[Begin EXERCISE MATERIALS]
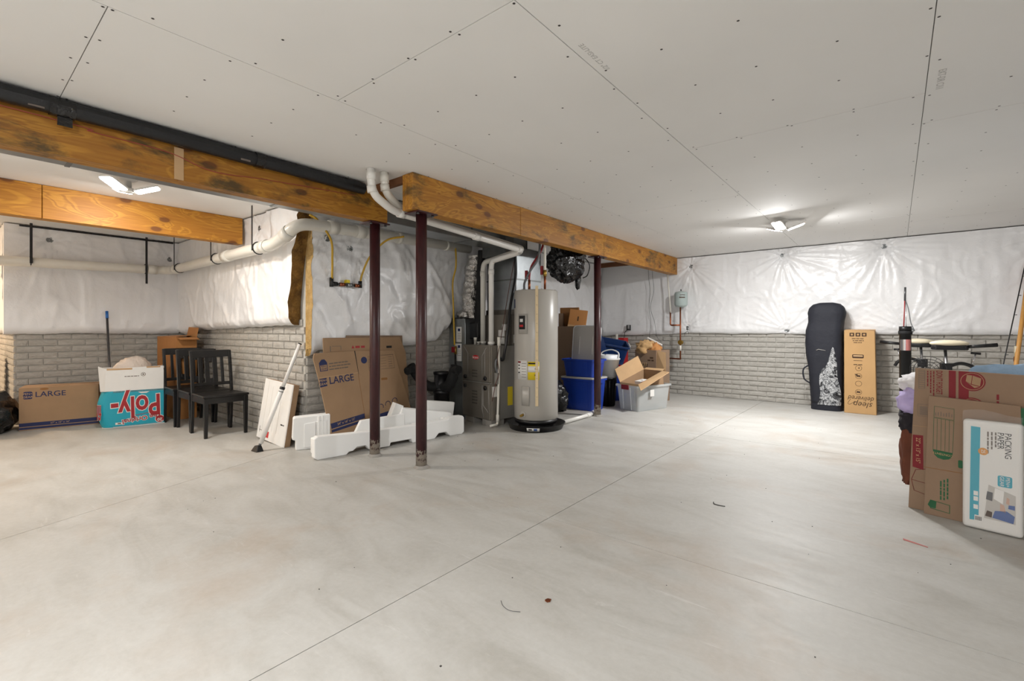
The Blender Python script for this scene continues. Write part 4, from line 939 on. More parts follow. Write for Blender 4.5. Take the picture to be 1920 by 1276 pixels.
on_flat(t, Y, 'print_frame', rect(0.14, 0.148, 0.90, 0.955), 'grey_print'); on_flat(t, Y, 'print_frame', rect(0.16, 0.26, 0.950, 0.954), 'grey_print'); on_flat(t, Y, 'print_frame', rect(0.256, 0.26, 0.91, 0.954), 'grey_print')
on_flat(t, Y, 'red_mark', [(0.375, 0.925), (0.41, 0.925), (0.392, 0.955)], 'red_print'); fp = fine_print(t, 'red_print', 0.42, 0.938, 0.11, 0.022, 0.0, seed=8); fp.location = (0, Y(0.938) - 0.0012, 0)
on_flat(t, Y, 'print_mark', rect(0.80, 0.87, 0.915, 0.94), 'black_print')
t, Y = flat('front flattened carton marked LARGE leaning behind the white foam', [(0.07, 0.0), (1.10, 0.0), (1.08, 0.12), (0.885, 0.89), (0.39, 0.90), (-0.03, 0.89), (-0.045, 0.84), (0.0, 0.62), (0.05, 0.30)], -0.305, -0.185, 0.014, 'card')
lean = 0.12 / 0.90; rl = R(3.5)
on_flat(t, Y, 'cut_slot', [(0.395, 0.90), (0.425, 0.66), (0.428, 0.66), (0.405, 0.90)], 'black_print')
on_flat(t, Y, 'fold_crease', [(0.42, 0.66), (0.47, 0.12), (0.474, 0.12), (0.424, 0.66)], 'card_inner', 0.0004); on_flat(t, Y, 'fold_crease', [(0.0, 0.655), (0.42, 0.675), (0.42, 0.679), (0.0, 0.659)], 'card_light', 0.0004)
bg = on_flat(t, Y, 'logo_badge', [(0.005, 0.565), (0.078, 0.575), (0.074, 0.652), (0.0, 0.645)], 'navy_print'); flat_text(bg, Y, 'PEN+', 0.032, 'card_light', 0.039, 0.628, rl, lean); flat_text(bg, Y, 'GEAR', 0.032, 'card_light', 0.040, 0.595, rl, lean)
flat_text(t, Y, 'LARGE', 0.098, 'navy_print', 0.098, 0.618, rl, lean, align='LEFT', offset=0.0006, sx=0.92)
hb = on_flat(t, Y, 'house_badge', [(0.015, 0.715), (0.095, 0.72), (0.09, 0.80), (0.065, 0.83), (0.035, 0.828), (0.008, 0.795)], 'navy_print'); on_flat(hb, Y, 'badge_panel', [(0.022, 0.722), (0.088, 0.727), (0.085, 0.778), (0.017, 0.772)], 'card', 0.0008, 0.0014); flat_text(hb, Y, 'PEN+\nGEAR', 0.024, 'navy_print', 0.052, 0.75, rl, lean)
for k in range(3): fp = fine_print(t, 'grey_print', 0.11, 0.785 - k * 0.028, 0.20 + 0.03 * (k % 2), 0.010, 0.0, seed=k, slope=0.06); fp.location = (0, Y(0.785 - k * 0.028) - 0.0012, 0)
on_flat(t, Y, 'stripe', [(0.09, 0.165), (0.46, 0.215), (0.458, 0.262), (0.085, 0.215)], 'navy_print'); on_flat(t, Y, 'stripe', [(0.09, 0.13), (0.46, 0.18), (0.46, 0.205), (0.09, 0.155)], 'navy_print'); flat_text(t, Y, '24" x 16" x 15"', 0.032, 'card_light', 0.25, 0.212, R(7), lean).location.y -= 0.001
on_flat(t, Y, 'stripe', [(0.62, 0.19), (0.86, 0.22), (0.85, 0.26), (0.62, 0.23)], 'navy_print')
for x, z in ((0.66, 0.30), (0.75, 0.32), (0.84, 0.345)):
    m = ring(MB(), disc(x, z, 0.034), disc(x, z, 0.028), -0.0008, 0.0); o = obj('care_symbol', m, 'navy_print', t); o.location = (0, Y(z) - 0.0008, 0)
fr = [(0.55, 0.69), (0.875, 0.70), (0.865, 0.845), (0.55, 0.835)]
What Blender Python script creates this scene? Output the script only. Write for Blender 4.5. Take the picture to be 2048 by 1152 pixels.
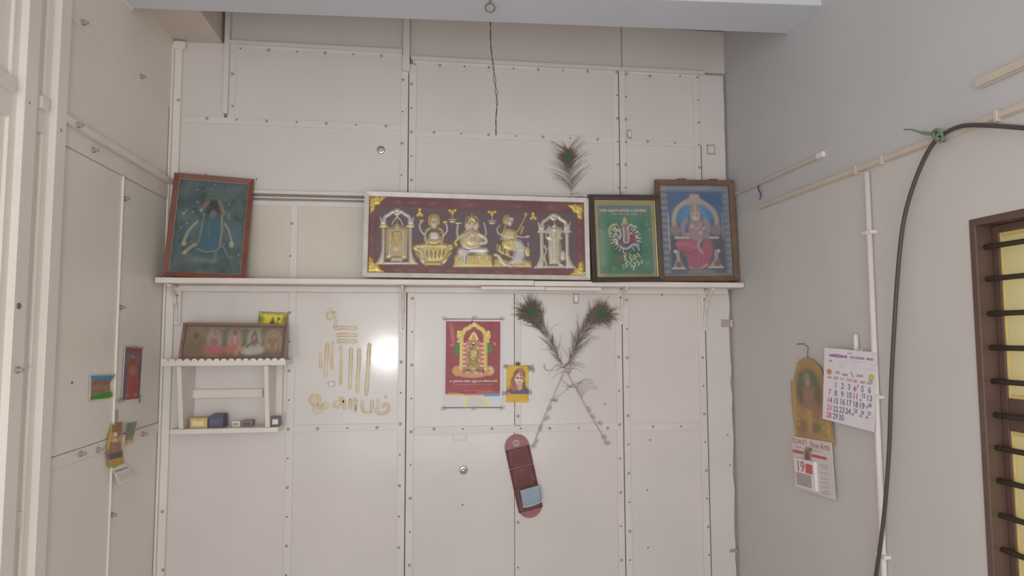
import bpy, bmesh, math, random
import numpy as np
from mathutils import Matrix, Vector

for o in list(bpy.data.objects):
    bpy.data.objects.remove(o)
SC = bpy.context.scene
COL = SC.collection
random.seed(7)
RNG = np.random.default_rng(11)

# ------------------------------------------------------------------ camera
YAW, PITCH, ROLL, FPX = .1324, .0719, -.0028, 1291.0
CAM = np.array([0.0, -3.0, 1.6])
_f = np.array([math.sin(YAW)*math.cos(PITCH), math.cos(YAW)*math.cos(PITCH), math.sin(PITCH)])
_r0 = np.array([math.cos(YAW), -math.sin(YAW), 0.0])
_u0 = np.cross(_r0, _f)
_r = math.cos(ROLL)*_r0 + math.sin(ROLL)*_u0
_u = -math.sin(ROLL)*_r0 + math.cos(ROLL)*_u0
cd = bpy.data.cameras.new('camera')
cam = bpy.data.objects.new('camera', cd)
COL.objects.link(cam)
cd.sensor_width = 36.0
cd.lens = 36.0*FPX/2048.0
cd.clip_start = 0.02
cam.matrix_world = Matrix(((_r[0], _u[0], -_f[0], CAM[0]), (_r[1], _u[1], -_f[1], CAM[1]),
                           (_r[2], _u[2], -_f[2], CAM[2]), (0, 0, 0, 1)))
SC.camera = cam

# ------------------------------------------------------------------ world, lights, exposure
W = bpy.data.worlds.new('sky')
SC.world = W
W.use_nodes = True
W.node_tree.nodes['Background'].inputs[0].default_value = (0.80, 0.90, 1.0, 1)
W.node_tree.nodes['Background'].inputs[1].default_value = 0.9


def area_light(name, loc, rot, sx, sy, power, color):
    d = bpy.data.lights.new(name, 'AREA')
    d.shape = 'RECTANGLE'
    d.size, d.size_y, d.energy, d.color = sx, sy, power, color
    o = bpy.data.objects.new(name, d)
    o.location, o.rotation_euler = loc, rot
    COL.objects.link(o)
    return o


# daylight through the open front of the shop, behind the camera
area_light('shopfront_daylight', (0.2, -4.95, 1.45), (math.radians(90), 0, 0), 2.5, 2.7, 38.5, (0.905, 0.965, 1.0))
# the camera's own flash lamp: small, just beside the lens
d = bpy.data.lights.new('flash_lamp', 'POINT')
d.energy, d.shadow_soft_size, d.color = 30.0, 0.10, (1.0, 0.98, 0.97)
flash = bpy.data.objects.new('flash_lamp', d)
flash.location = (-0.34, -2.98, 1.43)
COL.objects.link(flash)

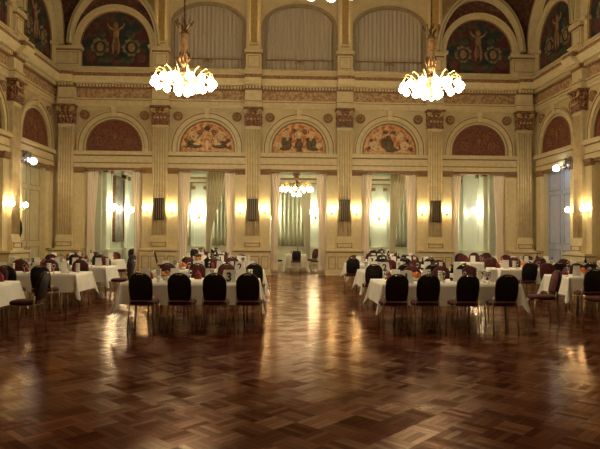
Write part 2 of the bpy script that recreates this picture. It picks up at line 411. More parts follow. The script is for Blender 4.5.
def mural_arch_mesh():
    b=MB(); n=30
    for (r0,r1,y0,m) in ((1.33,1.37,-.06,1),(1.37,1.56,-.14,0),(1.44,1.49,-.17,0),(1.56,1.60,-.18,0)):
        b.band([(r0,8.20)]+arc(0,9.08,r0,n=n)+[(-r0,8.20)],[(r1,8.20)]+arc(0,9.08,r1,n=n)+[(-r1,8.20)],y0,0,m)
    for i in range(60):
        a=PI*(i+.5)/60; b.sph((1.525*math.cos(a),-.145,9.08+1.525*math.sin(a)),.022,6,4,0)
    for s in (-1,1): b.box(s*1.47-.16,s*1.47+.16,-.24,0,8.96,9.08,0)
    return b.mesh('mural_arch',[CREAM2,BROWN])
def mural_ground_mesh():
    b=MB(); b.prism([(1.36,8.16)]+arc(0,9.08,1.36,n=28)+[(-1.36,8.16)],-.01,.05); return b.mesh('mural',MURAL_R)
def mural_fig_mesh():
    b=MB(); Y=-.015
    b.sph((0,Y,9.90),(.11,.02,.12),10,6,0); b.sph((0,Y,9.58),(.13,.02,.24),10,6,0)
    b.sph((.0,Y,9.12),(.10,.02,.26),10,6,2)
    for s in (-1,1):
        b.tube([(s*.08,Y,9.70),(s*.26,Y,9.82),(s*.34,Y,9.98)],[.05,.04,.03],6,0)
        b.tube([(s*.06,Y,9.4),(s*.12,Y,9.1),(s*.10,Y,8.75)],[.06,.05,.03],6,0)
        b.lathe([(.24,0),(.28,.02),(.32,.02),(.36,0)],24,1,M=Matrix.Translation((s*.62,Y+.01,9.02))@Matrix.Rotation(PI/2,4,'X'))
        for i in range(14):
            a=2*PI*i/14; b.sph((s*.62+.32*math.cos(a),Y-.01,9.02+.32*math.sin(a)),(.07,.02,.06),6,4,1 if i%3 else 3)
        b.sph((s*.62,Y,9.02),(.15,.02,.19),10,6,0)
        b.sph((s*.55,Y,9.55),(.20,.02,.16),8,5,3); b.sph((s*1.0,Y,8.6),(.24,.02,.2),8,5,4)
        b.sph((s*.42,Y,8.50),(.34,.02,.14),8,5,3)
    b.sph((0,Y,8.42),(.28,.02,.12),8,5,4)
    return b.mesh('painted_figures',[FIG_O,noise_mat('wreath_ochre',(.16,.125,.065),(.26,.20,.11),18,.6),noise_mat('mural_drapery',(.12,.06,.03),(.20,.10,.05),9,.6),FIG_G,noise_mat('mural_rose',(.09,.025,.022),(.14,.05,.04),9,.6)])
def vault_panel_mesh():
    b=MB(); n=26
    p0=arc(0,9.08,1.58,n=n); p1=arc(0,9.05,1.70,n=n,rz=2.28); b.band(p0,p1,-.03,0,0); return b.mesh('vault_panel',VAULT_R)
def pleat(b, x0t,x1t,x0b,x1b, z0,z1, y, npl, amp=.05, mid=None, nz=14, m=0, thick=.012):
    """hanging pleated cloth; mid=(t, x0, x1) gathers it at height fraction t"""
    n=npl*6; vs=[]; ny=n+1
    for i in range(nz+1):
        t=i/nz                              # 0 top
        if mid:
            tm,a,c=mid
            if t<tm: k=(t/tm); k=k*k*(3-2*k); xa=x0t+(a-x0t)*k; xb=x1t+(c-x1t)*k
            else: k=(t-tm)/(1-tm); k=math.sin(k*PI/2); xa=a+(x0b-a)*k; xb=c+(x1b-c)*k
        else: xa=x0t+(x0b-x0t)*t; xb=x1t+(x1b-x1t)*t
        for j in range(ny):
            s=j/n; vs.append((xa+(xb-xa)*s, y+amp*math.sin(s*npl*2*PI+.6*math.sin(t*3))*(.7+.3*t), z1+(z0-z1)*t))
    base=len(vs)
    vs+= [(p[0],p[1]+thick,p[2]) for p in vs]
    fs=[]
    for i in range(nz):
        for j in range(n):
            a=i*ny+j; fs.append((a,a+1,a+ny+1,a+ny)); fs.append((base+a,base+a+ny,base+a+ny+1,base+a+1))
    for i in range(nz):
        for j in (0,n):
            a=i*ny+j; fs.append((a,a+ny,base+a+ny,base+a))
    for j in range(n):
        fs.append((j,base+j,base+j+1,j+1)); a=nz*ny+j; fs.append((a,a+1,base+a+1,base+a))
    b.add(vs,fs,m,True); return b
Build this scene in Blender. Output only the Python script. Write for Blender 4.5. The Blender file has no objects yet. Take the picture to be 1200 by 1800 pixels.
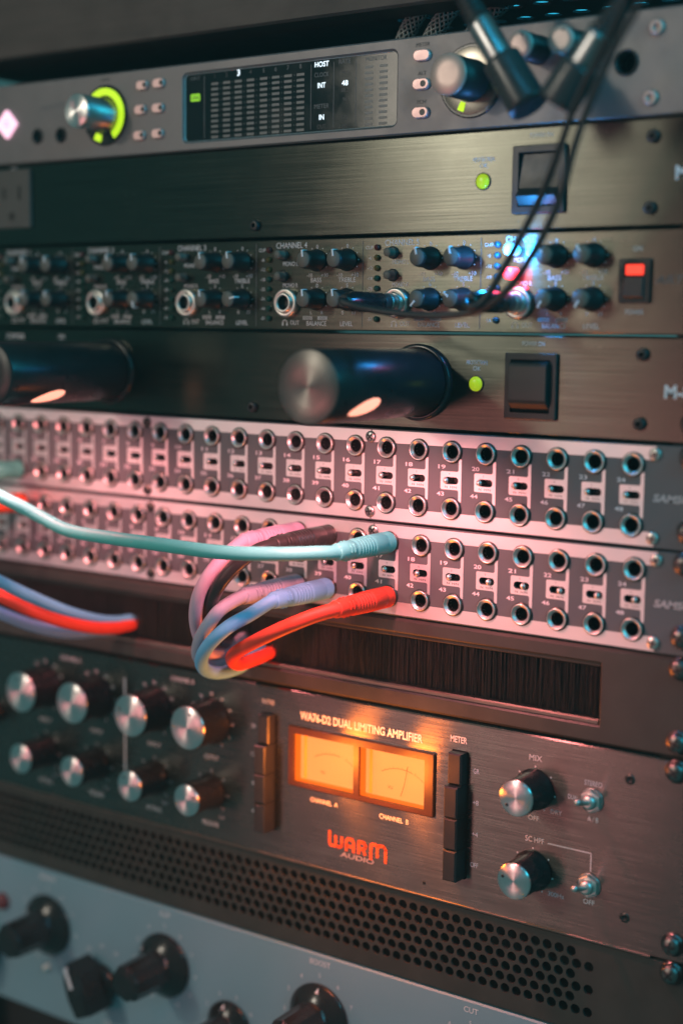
import bpy, bmesh, math, random
from mathutils import Vector, Matrix
random.seed(7)
R = math.radians
SC = bpy.context.scene
C = SC.collection
Z0 = 0.90            # height of the top edge of the uppermost rack unit above the floor (m)

def L(x, y, h=0.0):  # rack millimetres (x right, y down, h towards the viewer) -> metres
    return Vector((x / 1000.0, -h / 1000.0, Z0 - y / 1000.0))

# ------------------------------------------------------------------ camera
cam = bpy.data.cameras.new('camera'); co = bpy.data.objects.new('camera', cam); C.objects.link(co)
right = Vector((0.81612789, 0.57774667, 0.01200203))
up = Vector((-0.08060604, 0.09324906, 0.99237457))
back = Vector((0.57222192, -0.810872, 0.12267303))
m = Matrix((right, up, back)).transposed().to_4x4()
m.translation = L(368.4, 131.1, 583.8)
co.matrix_world = m
cam.sensor_fit = 'VERTICAL'; cam.sensor_height = 36.0; cam.sensor_width = 24.0
cam.lens = 2628.9 / 1800.0 * 36.0
cam.clip_start = 0.02; cam.clip_end = 50
cam.dof.use_dof = True; cam.dof.focus_distance = 0.692; cam.dof.aperture_fstop = 3.0
cam.dof.aperture_blades = 0
SC.camera = co

# ------------------------------------------------------------------ world and lamps
W = bpy.data.worlds.new('World'); SC.world = W; W.use_nodes = True
bg = W.node_tree.nodes['Background']; bg.inputs[0].default_value = (0.034, 0.112, 0.116, 1); bg.inputs[1].default_value = 1.1
SC.view_settings.view_transform = 'Standard'; SC.view_settings.look = 'None'
SC.view_settings.exposure = 0.0; SC.view_settings.gamma = 1.0; SC.view_settings.use_curve_mapping = False
SC.cycles.use_denoising = True
SC.cycles.max_bounces = 4; SC.cycles.diffuse_bounces = 2; SC.cycles.adaptive_threshold = 0.02; SC.cycles.caustics_reflective = False; SC.cycles.caustics_refractive = False
SC.cycles.sample_clamp_indirect = 4.0

def area(name, loc, target, sx, sy, color, power):
    l = bpy.data.lights.new(name, 'AREA'); l.shape = 'RECTANGLE'; l.size = sx; l.size_y = sy
    l.color = color; l.energy = power
    o = bpy.data.objects.new(name, l); C.objects.link(o)
    o.location = loc; o.rotation_euler = (target - loc).to_track_quat('-Z', 'Y').to_euler()
    return o
# warm room light in front of the rack, to the left and a little above
area('room_lamp', L(-815, -270, 1500), L(0, 220, 0), 0.40, 0.50, (1.0, 0.89, 0.74), 3.6)
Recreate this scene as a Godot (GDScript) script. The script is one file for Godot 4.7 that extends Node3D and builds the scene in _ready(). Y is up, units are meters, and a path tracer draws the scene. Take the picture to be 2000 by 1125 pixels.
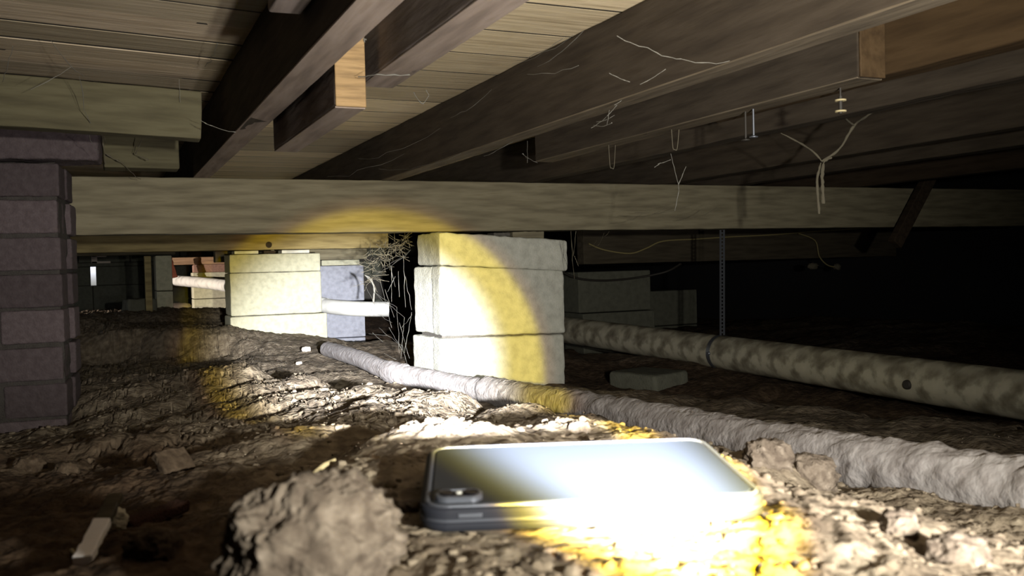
extends Node3D
# A crawl space under a timber floor, lit by a hand torch beside the camera.
# House axes: joists run along z, bearers along x, y up; the origin is the camera.

const F := 1773.0
var cam_basis: Basis
var used := {}
var M := {}
var rng := RandomNumberGenerator.new()
var nz := FastNoiseLite.new()
var nz2 := FastNoiseLite.new()
var celln := FastNoiseLite.new()
var ground_pts: Array[Vector3] = []
var pipe_line: Array = []

func _ready() -> void:
	rng.seed = 11
	setup_view()
	setup_light()
	setup_noise()
	setup_materials()
	build_ground()
	build_walls()
	build_ceiling()
	build_timbers()
	build_piers()
	build_pipes()
	build_phone()
	build_cables()
	build_back_items()
	build_debris()
	build_webs()

# ------------------------------------------------------------------ view and light
func setup_view() -> void:
	var dj := Vector3(-795.0, 27.5, -F).normalized()
	var dp := Vector3(3962.0, 149.5, -F).normalized()
	dp = (dp - dj * dp.dot(dj)).normalized()
	var up := (-dj).cross(dp).normalized()
	cam_basis = Basis(dp, up, -dj).transposed()
	var cam := Camera3D.new()
	cam.name = "camera"
	cam.near = 0.02
	cam.far = 60.0
	add_child(cam)
	cam.transform = Transform3D(cam_basis, Vector3.ZERO)
	var at := CameraAttributesPhysical.new()
	at.frustum_focal_length = 12.0 / (562.5 / F)
	at.frustum_focus_distance = 2.2
	at.frustum_near = 0.02
	at.frustum_far = 60.0
	at.exposure_aperture = 20.0
	cam.attributes = at
	cam.fov = rad_to_deg(2.0 * atan(562.5 / F))
	cam.current = true

	var we := WorldEnvironment.new()
	we.name = "environment"
	var e := Environment.new()
	e.background_mode = Environment.BG_SKY
	var sky := Sky.new()
	var sm := ProceduralSkyMaterial.new()
	sm.sky_top_color = Color(0.78, 0.84, 0.95)
	sm.sky_horizon_color = Color(0.95, 0.96, 1.0)
	sm.ground_horizon_color = Color(0.5, 0.5, 0.48)
	sm.ground_bottom_color = Color(0.4, 0.4, 0.38)
	sky.sky_material = sm
	e.sky = sky
	e.background_energy_multiplier = 1.6
	e.tonemap_mode = Environment.TONE_MAPPER_LINEAR
	e.tonemap_exposure = 1.0
	e.sdfgi_enabled = true
	e.ssao_enabled = true
	e.ssil_enabled = true
	we.environment = e
	add_child(we)

func spot(called: String, at: Vector3, dir: Vector3, half_angle: float, blend: float, col: Color, energy: float, size: float) -> void:
	var l := SpotLight3D.new()
	l.name = called
	l.light_color = col
	l.light_energy = energy
	l.spot_angle = half_angle
	l.spot_angle_attenuation = blend
	l.spot_range = 20.0
	l.spot_attenuation = 2.0
	l.light_size = size
	l.shadow_enabled = true
	l.transform = Transform3D(Basis.looking_at(dir.normalized(), Vector3.UP), at)
	add_child(l)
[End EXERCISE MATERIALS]
WRITTEN INSTRUCTION:
In the listing above, find the line with "Recreate this scene" and the line with "# House axes: joists". Copy both of them and every line between, exactly, but not the pictures.

WRITTEN SOLUTION:
Recreate this scene as a Godot (GDScript) script. The script is one file for Godot 4.7 that extends Node3D and builds the scene in _ready(). Y is up, units are meters, and a path tracer draws the scene. Take the picture to be 2000 by 1125 pixels.
extends Node3D
# A crawl space under a timber floor, lit by a hand torch beside the camera.
# House axes: joists run along z, bearers along x, y up; the origin is the camera.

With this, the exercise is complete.